Written request » Only the number is wanted: count the lines in the data with "scene" in them.

Information shown »
***

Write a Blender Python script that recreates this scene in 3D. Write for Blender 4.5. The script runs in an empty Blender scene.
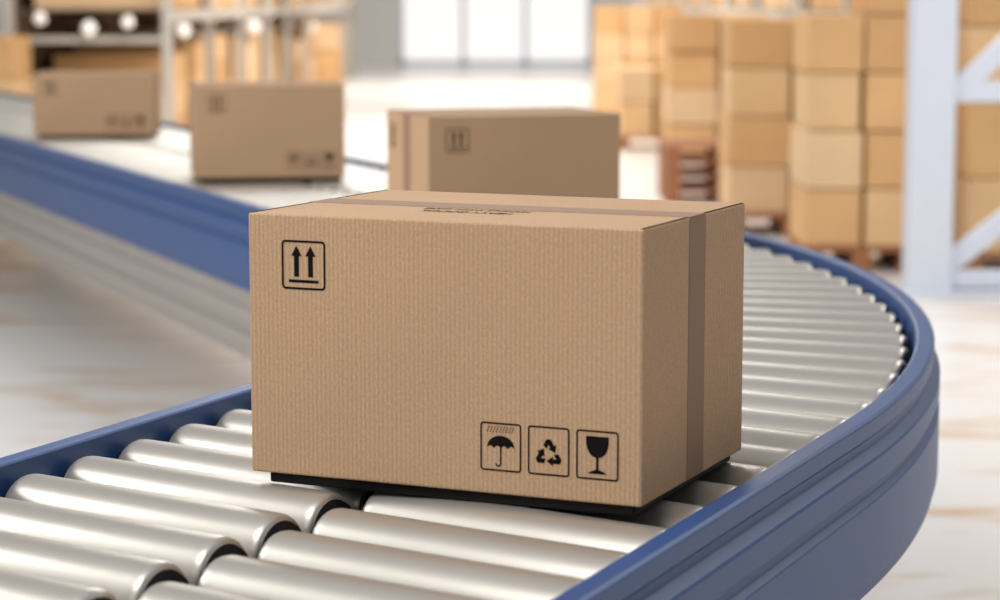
import bpy, bmesh, math, random
from mathutils import Vector, Matrix
random.seed(7)
scene = bpy.context.scene
scene.view_settings.view_transform = 'Standard'
try: scene.view_settings.look = 'None'
except Exception: pass
BOXZ = 0.8
SHADE_GAP = 0.014  # height of the black slab that stands in for shade under the boxes
BZ = BOXZ-SHADE_GAP
def lin(c):
    return tuple(((x/255)/12.92 if x/255<=0.04045 else ((x/255+0.055)/1.055)**2.4) for x in c)+(1,)

# ---------------- materials
def mat(name, rgb, rough=0.5, metal=0.0, noise=0.0, nscale=20, bump=0.0, bscale=80, emit=0, coat=0, spec=0.5, stretch=None):
    m = bpy.data.materials.new(name); m.use_nodes=True
    nt=m.node_tree; b=nt.nodes['Principled BSDF']
    b.inputs['Base Color'].default_value=lin(rgb)
    b.inputs['Roughness'].default_value=rough
    b.inputs['Metallic'].default_value=metal
    b.inputs['Specular IOR Level'].default_value=spec
    b.inputs['Coat Weight'].default_value=coat
    tc=nt.nodes.new('ShaderNodeTexCoord')
    src=tc.outputs['Object']
    if stretch:
        mp=nt.nodes.new('ShaderNodeMapping'); mp.inputs['Scale'].default_value=stretch
        nt.links.new(src,mp.inputs[0]); src=mp.outputs[0]
    if noise>0:
        n=nt.nodes.new('ShaderNodeTexNoise'); n.inputs['Scale'].default_value=nscale; n.inputs['Detail'].default_value=5
        nt.links.new(src,n.inputs['Vector'])
        r=nt.nodes.new('ShaderNodeMapRange'); r.inputs[3].default_value=1-noise; r.inputs[4].default_value=1+noise
        nt.links.new(n.outputs[0],r.inputs[0])
        mx=nt.nodes.new('ShaderNodeMix'); mx.data_type='RGBA'; mx.blend_type='MULTIPLY'; mx.inputs[0].default_value=1
        mx.inputs[6].default_value=lin(rgb); nt.links.new(r.outputs[0],mx.inputs[7])
        nt.links.new(mx.outputs[2],b.inputs['Base Color'])
    if bump>0:
        n=nt.nodes.new('ShaderNodeTexNoise'); n.inputs['Scale'].default_value=bscale
        nt.links.new(src,n.inputs['Vector'])
        bp=nt.nodes.new('ShaderNodeBump'); bp.inputs['Strength'].default_value=bump; bp.inputs['Distance'].default_value=0.002
        nt.links.new(n.outputs[0],bp.inputs['Height']); nt.links.new(bp.outputs[0],b.inputs['Normal'])
    if emit:
        b.inputs['Emission Color'].default_value=lin(rgb); b.inputs['Emission Strength'].default_value=emit
    return m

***

Solution » 4